Painter, printmaker, and theater set designer Maria Agnes Elisabeth Voigt was born in Leipzig, Germany on August 5, 1893, the daughter of chemist and manufacturer Karl Herrmann Voigt (1858-1929) and his wife Marie Louise (born Saupe, 1862-1935). From 1904 to 1909 she attended the Servier School for Girls in Leipzig. Between 1910 and 1911 she lived in the United States, studying at the Morton McMichael School / William Penn Charter School in Philadelphia, USA.
From 1911 to 1917 she studied at the Royal (later called State) Academy for Graphic Arts and Book Trade in Leipzig. Following interim work as laboratory assistant, she attended the United State School of Fine and Applied Arts in Berlin - formerly the Academic College of Fine Arts at Stone Place - from 1919 to 1927. There, she studied with art professors Ferdinand Spiegel (anatomy), Ernst Moritz Geyger and Erich Wolffield. Subsequently, she spent two years as an Atelier student of Carl Hofer.
Trips in 1927 to Tyrol and Rome, and in 1929 to Italy, were funded by a grant from the artist Max Liebermann, awarded to her for her painting “Lamentation on the Cross” (1921). From 1928 to 1933 Voigt studied as a master student with Käthe Kollwitz and from 1930 to 1933, she was also active working as a set designer for the Old Theater Leipzig.

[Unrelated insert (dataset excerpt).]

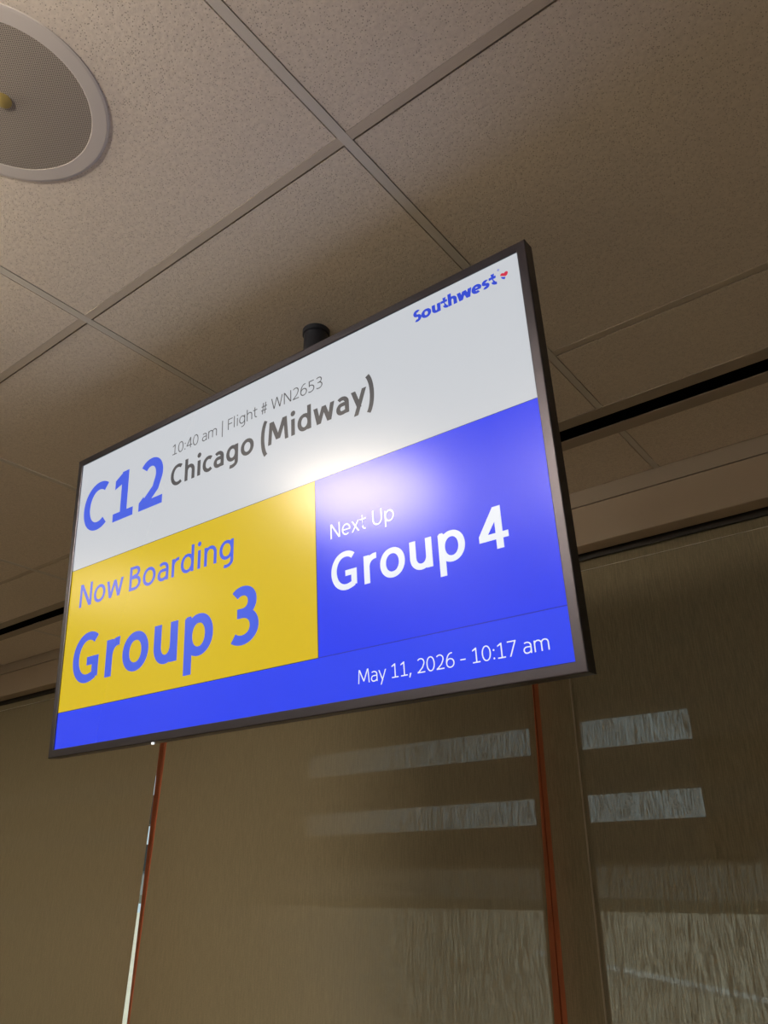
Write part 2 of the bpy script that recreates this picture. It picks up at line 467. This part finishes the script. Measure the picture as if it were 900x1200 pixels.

Between 1934-35 she received from the Prussian Academy of Arts the prestigious Romstipendium (Rome scholarship) to study at the Villa Massimo, a German art institute in Rome, Italy. Voigt was also a member of the Association of Berlin Artists from 1932 to 1942, and upon her return from Italy to Berlin in 1935 she worked as a graphic arts teacher at the association’s Drawing and Painting School, continuing her freelance work on the side.
Voigt began summering in Osttirol, in the municipalities of Kals and Matrel in Tyrol, Austria, in 1936. She set up a studio there and between '36 nad 1945 much of her most important works emerged. In 1945, during the war, her studio in Berlin Motzstrasse was bombed twice, and much of her previous work was lost. Following the work, Voigt returned to her hometown, Leipzig.
In 1947 she was appointed as a lecturer at the State Academy for Graphic Arts and Printing Arts Leipzig, today called HGB, (Hochschule für Grafik und Buchkunst). She began by teaching basic studies, and later as a professor for the degree program. She retired in 1958 and focused on freelance work once more.
Maria Agnes Elisabeth Voigt, known as Elisabeth Voigt died in Leipzig on November 1, 1977.